- [WRITTEN REQUEST]:
Every line of the data must be copied exactly.

######

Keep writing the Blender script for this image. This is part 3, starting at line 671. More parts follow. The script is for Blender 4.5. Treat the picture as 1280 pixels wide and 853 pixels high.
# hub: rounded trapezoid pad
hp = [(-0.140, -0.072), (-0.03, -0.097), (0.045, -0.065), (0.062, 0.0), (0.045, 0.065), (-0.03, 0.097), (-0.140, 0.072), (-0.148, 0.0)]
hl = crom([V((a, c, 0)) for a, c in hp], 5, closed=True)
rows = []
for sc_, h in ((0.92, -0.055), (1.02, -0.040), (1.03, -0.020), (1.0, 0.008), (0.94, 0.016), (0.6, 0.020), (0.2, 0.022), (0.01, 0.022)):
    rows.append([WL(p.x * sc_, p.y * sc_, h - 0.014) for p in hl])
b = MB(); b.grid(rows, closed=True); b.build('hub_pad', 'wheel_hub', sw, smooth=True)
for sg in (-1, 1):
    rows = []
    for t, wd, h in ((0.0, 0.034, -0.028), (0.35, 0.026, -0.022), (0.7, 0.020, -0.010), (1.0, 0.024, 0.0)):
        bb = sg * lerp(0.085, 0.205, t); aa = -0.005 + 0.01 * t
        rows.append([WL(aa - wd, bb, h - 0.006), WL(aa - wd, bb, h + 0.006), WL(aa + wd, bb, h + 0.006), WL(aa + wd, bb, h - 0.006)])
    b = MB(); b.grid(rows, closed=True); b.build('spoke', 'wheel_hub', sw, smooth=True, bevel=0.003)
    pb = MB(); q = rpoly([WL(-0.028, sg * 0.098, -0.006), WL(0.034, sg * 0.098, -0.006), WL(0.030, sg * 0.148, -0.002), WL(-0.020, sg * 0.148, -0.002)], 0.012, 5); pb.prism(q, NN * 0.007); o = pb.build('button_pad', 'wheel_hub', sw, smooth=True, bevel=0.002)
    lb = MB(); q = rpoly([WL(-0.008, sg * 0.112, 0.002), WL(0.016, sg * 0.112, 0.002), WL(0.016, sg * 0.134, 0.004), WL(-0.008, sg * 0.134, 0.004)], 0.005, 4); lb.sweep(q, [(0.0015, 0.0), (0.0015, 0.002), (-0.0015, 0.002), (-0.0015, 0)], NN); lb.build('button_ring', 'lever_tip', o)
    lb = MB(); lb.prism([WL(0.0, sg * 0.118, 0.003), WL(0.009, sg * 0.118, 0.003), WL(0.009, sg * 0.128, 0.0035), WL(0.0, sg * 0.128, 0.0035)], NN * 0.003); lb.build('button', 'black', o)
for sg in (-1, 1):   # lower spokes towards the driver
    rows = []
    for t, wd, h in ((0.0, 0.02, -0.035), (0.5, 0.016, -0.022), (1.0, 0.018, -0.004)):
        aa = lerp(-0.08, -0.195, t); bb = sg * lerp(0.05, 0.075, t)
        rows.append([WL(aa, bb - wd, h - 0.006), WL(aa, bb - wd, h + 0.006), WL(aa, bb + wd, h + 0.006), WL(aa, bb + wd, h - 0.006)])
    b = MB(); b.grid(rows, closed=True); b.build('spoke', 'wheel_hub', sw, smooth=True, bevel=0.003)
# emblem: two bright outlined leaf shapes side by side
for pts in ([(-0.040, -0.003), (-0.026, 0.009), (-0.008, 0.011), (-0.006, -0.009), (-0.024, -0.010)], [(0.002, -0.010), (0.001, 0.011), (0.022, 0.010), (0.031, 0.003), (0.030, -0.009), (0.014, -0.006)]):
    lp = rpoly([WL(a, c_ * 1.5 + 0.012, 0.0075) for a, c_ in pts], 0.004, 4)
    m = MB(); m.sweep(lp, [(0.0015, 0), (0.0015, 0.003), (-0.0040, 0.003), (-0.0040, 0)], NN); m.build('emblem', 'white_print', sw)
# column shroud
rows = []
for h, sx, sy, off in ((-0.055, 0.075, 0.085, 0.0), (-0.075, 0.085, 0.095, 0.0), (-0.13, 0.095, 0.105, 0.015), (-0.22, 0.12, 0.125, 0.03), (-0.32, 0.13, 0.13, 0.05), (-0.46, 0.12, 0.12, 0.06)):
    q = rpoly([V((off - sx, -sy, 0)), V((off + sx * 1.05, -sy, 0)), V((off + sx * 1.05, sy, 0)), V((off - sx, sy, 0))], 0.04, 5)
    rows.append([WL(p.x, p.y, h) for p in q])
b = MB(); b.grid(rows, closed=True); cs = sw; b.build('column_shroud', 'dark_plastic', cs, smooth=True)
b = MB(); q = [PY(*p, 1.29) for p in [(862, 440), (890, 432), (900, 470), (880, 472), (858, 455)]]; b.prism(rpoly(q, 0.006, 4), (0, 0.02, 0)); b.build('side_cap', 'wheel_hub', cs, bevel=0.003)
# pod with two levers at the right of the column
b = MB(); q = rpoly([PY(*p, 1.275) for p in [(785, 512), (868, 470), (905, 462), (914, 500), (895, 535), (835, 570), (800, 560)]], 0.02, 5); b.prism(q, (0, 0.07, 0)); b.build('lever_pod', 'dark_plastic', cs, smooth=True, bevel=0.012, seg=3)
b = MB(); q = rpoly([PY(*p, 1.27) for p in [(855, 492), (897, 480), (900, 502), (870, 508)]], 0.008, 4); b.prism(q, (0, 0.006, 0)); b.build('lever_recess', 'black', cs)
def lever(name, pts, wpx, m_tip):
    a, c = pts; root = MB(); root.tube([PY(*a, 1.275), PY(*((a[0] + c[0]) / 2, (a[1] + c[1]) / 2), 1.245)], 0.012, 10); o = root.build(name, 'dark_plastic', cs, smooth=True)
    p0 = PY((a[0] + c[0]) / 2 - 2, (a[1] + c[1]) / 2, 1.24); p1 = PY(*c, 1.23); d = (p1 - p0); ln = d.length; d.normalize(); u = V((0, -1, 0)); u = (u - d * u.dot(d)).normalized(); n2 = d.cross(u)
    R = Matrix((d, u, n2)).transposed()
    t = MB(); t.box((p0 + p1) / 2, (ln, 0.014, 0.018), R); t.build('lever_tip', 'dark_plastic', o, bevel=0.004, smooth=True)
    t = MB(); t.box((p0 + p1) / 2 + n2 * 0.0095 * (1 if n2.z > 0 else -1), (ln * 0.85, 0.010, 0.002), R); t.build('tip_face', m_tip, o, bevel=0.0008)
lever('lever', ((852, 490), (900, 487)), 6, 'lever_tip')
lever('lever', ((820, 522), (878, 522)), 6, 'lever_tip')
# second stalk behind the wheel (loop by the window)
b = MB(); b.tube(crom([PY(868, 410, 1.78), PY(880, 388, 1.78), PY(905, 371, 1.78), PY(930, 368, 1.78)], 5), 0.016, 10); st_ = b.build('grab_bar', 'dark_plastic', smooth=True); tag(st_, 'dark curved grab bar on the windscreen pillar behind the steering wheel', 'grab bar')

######

- [RESULT FOR THIS EXERCISE]:
Keep writing the Blender script for this image. This is part 3, starting at line 671. More parts follow. The script is for Blender 4.5. Treat the picture as 1280 pixels wide and 853 pixels high.
# hub: rounded trapezoid pad
hp = [(-0.140, -0.072), (-0.03, -0.097), (0.045, -0.065), (0.062, 0.0), (0.045, 0.065), (-0.03, 0.097), (-0.140, 0.072), (-0.148, 0.0)]
hl = crom([V((a, c, 0)) for a, c in hp], 5, closed=True)
rows = []
for sc_, h in ((0.92, -0.055), (1.02, -0.040), (1.03, -0.020), (1.0, 0.008), (0.94, 0.016), (0.6, 0.020), (0.2, 0.022), (0.01, 0.022)):
    rows.append([WL(p.x * sc_, p.y * sc_, h - 0.014) for p in hl])
b = MB(); b.grid(rows, closed=True); b.build('hub_pad', 'wheel_hub', sw, smooth=True)
for sg in (-1, 1):
    rows = []
    for t, wd, h in ((0.0, 0.034, -0.028), (0.35, 0.026, -0.022), (0.7, 0.020, -0.010), (1.0, 0.024, 0.0)):
        bb = sg * lerp(0.085, 0.205, t); aa = -0.005 + 0.01 * t
        rows.append([WL(aa - wd, bb, h - 0.006), WL(aa - wd, bb, h + 0.006), WL(aa + wd, bb, h + 0.006), WL(aa + wd, bb, h - 0.006)])
    b = MB(); b.grid(rows, closed=True); b.build('spoke', 'wheel_hub', sw, smooth=True, bevel=0.003)
    pb = MB(); q = rpoly([WL(-0.028, sg * 0.098, -0.006), WL(0.034, sg * 0.098, -0.006), WL(0.030, sg * 0.148, -0.002), WL(-0.020, sg * 0.148, -0.002)], 0.012, 5); pb.prism(q, NN * 0.007); o = pb.build('button_pad', 'wheel_hub', sw, smooth=True, bevel=0.002)
    lb = MB(); q = rpoly([WL(-0.008, sg * 0.112, 0.002), WL(0.016, sg * 0.112, 0.002), WL(0.016, sg * 0.134, 0.004), WL(-0.008, sg * 0.134, 0.004)], 0.005, 4); lb.sweep(q, [(0.0015, 0.0), (0.0015, 0.002), (-0.0015, 0.002), (-0.0015, 0)], NN); lb.build('button_ring', 'lever_tip', o)
    lb = MB(); lb.prism([WL(0.0, sg * 0.118, 0.003), WL(0.009, sg * 0.118, 0.003), WL(0.009, sg * 0.128, 0.0035), WL(0.0, sg * 0.128, 0.0035)], NN * 0.003); lb.build('button', 'black', o)
for sg in (-1, 1):   # lower spokes towards the driver
    rows = []
    for t, wd, h in ((0.0, 0.02, -0.035), (0.5, 0.016, -0.022), (1.0, 0.018, -0.004)):
        aa = lerp(-0.08, -0.195, t); bb = sg * lerp(0.05, 0.075, t)
        rows.append([WL(aa, bb - wd, h - 0.006), WL(aa, bb - wd, h + 0.006), WL(aa, bb + wd, h + 0.006), WL(aa, bb + wd, h - 0.006)])
    b = MB(); b.grid(rows, closed=True); b.build('spoke', 'wheel_hub', sw, smooth=True, bevel=0.003)
# emblem: two bright outlined leaf shapes side by side
for pts in ([(-0.040, -0.003), (-0.026, 0.009), (-0.008, 0.011), (-0.006, -0.009), (-0.024, -0.010)], [(0.002, -0.010), (0.001, 0.011), (0.022, 0.010), (0.031, 0.003), (0.030, -0.009), (0.014, -0.006)]):
    lp = rpoly([WL(a, c_ * 1.5 + 0.012, 0.0075) for a, c_ in pts], 0.004, 4)
    m = MB(); m.sweep(lp, [(0.0015, 0), (0.0015, 0.003), (-0.0040, 0.003), (-0.0040, 0)], NN); m.build('emblem', 'white_print', sw)
# column shroud
rows = []
for h, sx, sy, off in ((-0.055, 0.075, 0.085, 0.0), (-0.075, 0.085, 0.095, 0.0), (-0.13, 0.095, 0.105, 0.015), (-0.22, 0.12, 0.125, 0.03), (-0.32, 0.13, 0.13, 0.05), (-0.46, 0.12, 0.12, 0.06)):
    q = rpoly([V((off - sx, -sy, 0)), V((off + sx * 1.05, -sy, 0)), V((off + sx * 1.05, sy, 0)), V((off - sx, sy, 0))], 0.04, 5)
    rows.append([WL(p.x, p.y, h) for p in q])
b = MB(); b.grid(rows, closed=True); cs = sw; b.build('column_shroud', 'dark_plastic', cs, smooth=True)
b = MB(); q = [PY(*p, 1.29) for p in [(862, 440), (890, 432), (900, 470), (880, 472), (858, 455)]]; b.prism(rpoly(q, 0.006, 4), (0, 0.02, 0)); b.build('side_cap', 'wheel_hub', cs, bevel=0.003)
# pod with two levers at the right of the column
b = MB(); q = rpoly([PY(*p, 1.275) for p in [(785, 512), (868, 470), (905, 462), (914, 500), (895, 535), (835, 570), (800, 560)]], 0.02, 5); b.prism(q, (0, 0.07, 0)); b.build('lever_pod', 'dark_plastic', cs, smooth=True, bevel=0.012, seg=3)
b = MB(); q = rpoly([PY(*p, 1.27) for p in [(855, 492), (897, 480), (900, 502), (870, 508)]], 0.008, 4); b.prism(q, (0, 0.006, 0)); b.build('lever_recess', 'black', cs)
def lever(name, pts, wpx, m_tip):
    a, c = pts; root = MB(); root.tube([PY(*a, 1.275), PY(*((a[0] + c[0]) / 2, (a[1] + c[1]) / 2), 1.245)], 0.012, 10); o = root.build(name, 'dark_plastic', cs, smooth=True)
    p0 = PY((a[0] + c[0]) / 2 - 2, (a[1] + c[1]) / 2, 1.24); p1 = PY(*c, 1.23); d = (p1 - p0); ln = d.length; d.normalize(); u = V((0, -1, 0)); u = (u - d * u.dot(d)).normalized(); n2 = d.cross(u)
    R = Matrix((d, u, n2)).transposed()
    t = MB(); t.box((p0 + p1) / 2, (ln, 0.014, 0.018), R); t.build('lever_tip', 'dark_plastic', o, bevel=0.004, smooth=True)
    t = MB(); t.box((p0 + p1) / 2 + n2 * 0.0095 * (1 if n2.z > 0 else -1), (ln * 0.85, 0.010, 0.002), R); t.build('tip_face', m_tip, o, bevel=0.0008)
lever('lever', ((852, 490), (900, 487)), 6, 'lever_tip')
lever('lever', ((820, 522), (878, 522)), 6, 'lever_tip')
# second stalk behind the wheel (loop by the window)
b = MB(); b.tube(crom([PY(868, 410, 1.78), PY(880, 388, 1.78), PY(905, 371, 1.78), PY(930, 368, 1.78)], 5), 0.016, 10); st_ = b.build('grab_bar', 'dark_plastic', smooth=True); tag(st_, 'dark curved grab bar on the windscreen pillar behind the steering wheel', 'grab bar')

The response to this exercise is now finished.